Updated at 2 p.m. ET
The U.S. has seized Iranian petroleum bound for Venezuela aboard four tankers near the Strait of Hormuz, enforcing a forfeiture order aimed at both Iran's Islamic Revolutionary Guard Corps and the Caracas government, the Justice Department announced Friday.
Roughly 1.116 million barrels of fuel was confiscated from the foreign-flagged vessels M/T Bella, M/T Bering, M/T Pandi and M/T Luna, a Justice Department statement said, adding that the seizure took place "with the assistance of foreign partners."
The cargo was intercepted on Wednesday, acting on a warrant issued by a U.S. District Court over a July 2 complaint seeking the forfeiture of all petroleum products aboard the vessels. The property is now in U.S. custody, the Justice Department said.
According to The Associated Press, quoting unnamed U.S. officials, no military force was used in the seizure of the cargo, and none of the ships was physically impounded. Instead, U.S. officials threatened ship owners, insurers and captains with sanctions to force them to hand over their cargo, the AP reported.
In a statement Friday, State Department spokesperson Morgan Ortagus described the cargo as gasoline and said if the forfeiture is successful in U.S. courts, the proceeds could "support the U.S. Victims of State Sponsored Terrorism Fund instead of those engaging in terrorism, like the [Islamic Revolutionary Guard Corps]."
It wasn't clear where the vessels, all four Liberian-flagged, are currently located, as none appears to have transmitted collision-avoidance beacons in several weeks, according to the site MarineTraffic.com.
Last year, the Trump administration declared Iran's Islamic Revolutionary Guard Corps to be a terrorist organization. It has also stepped up pressure on the government of Venezuelan President Nicolás Maduro.
Although Venezuela controls one of the world's largest crude reserves, its production of refined gasoline falls short of even its domestic needs. Amid stiff U.S. sanctions, commercial traders have also increasingly shunned Venezuela, prompting it to turn to Iran, which is also the subject of sanctions from Washington.
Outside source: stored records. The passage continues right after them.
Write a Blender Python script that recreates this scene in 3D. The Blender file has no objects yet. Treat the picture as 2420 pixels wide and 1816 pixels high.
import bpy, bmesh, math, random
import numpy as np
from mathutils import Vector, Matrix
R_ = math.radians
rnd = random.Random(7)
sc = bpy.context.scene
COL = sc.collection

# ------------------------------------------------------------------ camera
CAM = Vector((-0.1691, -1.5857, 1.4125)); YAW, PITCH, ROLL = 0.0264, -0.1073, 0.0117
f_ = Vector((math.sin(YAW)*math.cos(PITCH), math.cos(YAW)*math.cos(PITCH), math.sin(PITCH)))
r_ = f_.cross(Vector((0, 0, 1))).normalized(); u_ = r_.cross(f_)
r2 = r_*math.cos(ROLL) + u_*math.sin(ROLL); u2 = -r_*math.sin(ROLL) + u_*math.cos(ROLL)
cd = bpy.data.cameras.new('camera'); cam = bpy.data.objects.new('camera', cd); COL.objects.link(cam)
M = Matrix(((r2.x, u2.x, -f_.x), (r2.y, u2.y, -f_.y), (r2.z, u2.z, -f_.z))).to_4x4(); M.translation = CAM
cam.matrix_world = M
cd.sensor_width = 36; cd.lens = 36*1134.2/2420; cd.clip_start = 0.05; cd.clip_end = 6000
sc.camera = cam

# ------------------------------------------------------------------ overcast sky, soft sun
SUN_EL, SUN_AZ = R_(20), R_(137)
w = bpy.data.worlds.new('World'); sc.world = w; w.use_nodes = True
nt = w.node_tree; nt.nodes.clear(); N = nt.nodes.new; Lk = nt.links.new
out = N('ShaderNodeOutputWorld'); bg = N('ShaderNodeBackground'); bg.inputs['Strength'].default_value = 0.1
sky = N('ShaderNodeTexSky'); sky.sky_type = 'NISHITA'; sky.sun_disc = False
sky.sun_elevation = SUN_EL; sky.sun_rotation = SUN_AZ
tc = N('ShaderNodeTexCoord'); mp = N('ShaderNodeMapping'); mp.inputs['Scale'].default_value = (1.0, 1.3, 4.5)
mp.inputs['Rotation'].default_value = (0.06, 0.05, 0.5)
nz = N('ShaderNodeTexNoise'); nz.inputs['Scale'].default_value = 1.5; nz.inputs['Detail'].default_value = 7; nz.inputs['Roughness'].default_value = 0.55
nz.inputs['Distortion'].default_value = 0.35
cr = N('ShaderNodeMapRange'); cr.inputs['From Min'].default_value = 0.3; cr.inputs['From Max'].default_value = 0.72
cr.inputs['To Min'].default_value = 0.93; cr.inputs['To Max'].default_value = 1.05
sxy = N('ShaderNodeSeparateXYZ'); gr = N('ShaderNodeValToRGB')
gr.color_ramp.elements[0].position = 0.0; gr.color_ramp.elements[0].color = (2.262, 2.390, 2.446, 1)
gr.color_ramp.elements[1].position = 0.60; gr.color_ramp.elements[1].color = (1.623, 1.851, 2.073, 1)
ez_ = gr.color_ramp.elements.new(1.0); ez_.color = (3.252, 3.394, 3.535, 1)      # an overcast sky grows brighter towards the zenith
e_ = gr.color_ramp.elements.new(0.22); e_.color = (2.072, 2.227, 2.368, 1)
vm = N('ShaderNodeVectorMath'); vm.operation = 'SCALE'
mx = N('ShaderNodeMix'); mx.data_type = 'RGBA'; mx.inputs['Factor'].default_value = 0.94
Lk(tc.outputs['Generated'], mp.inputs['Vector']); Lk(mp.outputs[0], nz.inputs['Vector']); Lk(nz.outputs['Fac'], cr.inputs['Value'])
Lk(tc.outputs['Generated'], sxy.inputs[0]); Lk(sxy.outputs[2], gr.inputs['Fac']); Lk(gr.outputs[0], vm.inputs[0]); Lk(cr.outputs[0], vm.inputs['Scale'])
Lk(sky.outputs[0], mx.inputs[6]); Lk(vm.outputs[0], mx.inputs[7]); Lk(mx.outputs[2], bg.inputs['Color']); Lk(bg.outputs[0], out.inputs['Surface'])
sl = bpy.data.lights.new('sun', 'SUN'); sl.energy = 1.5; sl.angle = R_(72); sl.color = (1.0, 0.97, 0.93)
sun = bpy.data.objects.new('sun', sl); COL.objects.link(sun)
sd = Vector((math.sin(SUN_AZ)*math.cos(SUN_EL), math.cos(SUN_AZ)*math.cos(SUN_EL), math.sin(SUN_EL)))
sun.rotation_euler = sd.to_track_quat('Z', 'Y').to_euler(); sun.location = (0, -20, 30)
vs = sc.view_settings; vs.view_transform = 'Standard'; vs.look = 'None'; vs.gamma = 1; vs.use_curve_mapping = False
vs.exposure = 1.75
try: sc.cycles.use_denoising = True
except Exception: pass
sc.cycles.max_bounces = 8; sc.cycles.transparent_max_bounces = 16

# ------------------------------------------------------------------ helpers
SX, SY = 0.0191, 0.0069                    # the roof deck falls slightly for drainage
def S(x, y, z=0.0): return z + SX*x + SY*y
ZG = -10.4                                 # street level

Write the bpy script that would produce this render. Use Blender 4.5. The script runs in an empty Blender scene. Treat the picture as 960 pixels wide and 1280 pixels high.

"We are seeing more and more global shipping fleets avoiding the Iran-Venezuela trade due to our sanctions implementation and enforcement efforts," the State Department's Ortagus said. "The United States remains committed to our maximum pressure campaigns against the Iranian and Maduro regimes."
In a tweet, Hojat Soltani, Iran's ambassador to Venezuela, rejected as "fake news" the U.S. claim of seizing the four tankers.
"Yet another lie and psychological warfare by the US propaganda machine. The tankers are neither Iranians, nor their owners or flags have anything to do with Iran. The terrorist Trump just wants to cover up the humiliation of his failure against the great nation of Iran by scattering false propaganda," the ambassador wrote.
The U.S. and several international powers, including Saudi Arabia, Bahrain, the United Arab Emirates and the United Kingdom, banded together to protect international shipping in and around the Gulf of Oman last year following alleged Iranian attacks on oil tankers there. It was not immediately clear which "foreign partners" may have been involved in the U.S. seizure.
The action represents the U.S. government's largest seizure of fuel shipments from Iran, the Justice Department said.
"After enforcement of the U.S. forfeiture order, Iran's navy forcibly boarded an unrelated ship in an apparent attempt to recover the seized petroleum, but was unsuccessful," according to U.S. Central Command, which posted a video on Thursday of what the United States is calling a failed Iranian operation.
The petroleum seizure comes as the U.N. Security Council has been holding tense discussions over a proposed U.S. extension of a 2015 arms embargo against Iran, which is due to expire in October. Both China and Russia oppose the extension.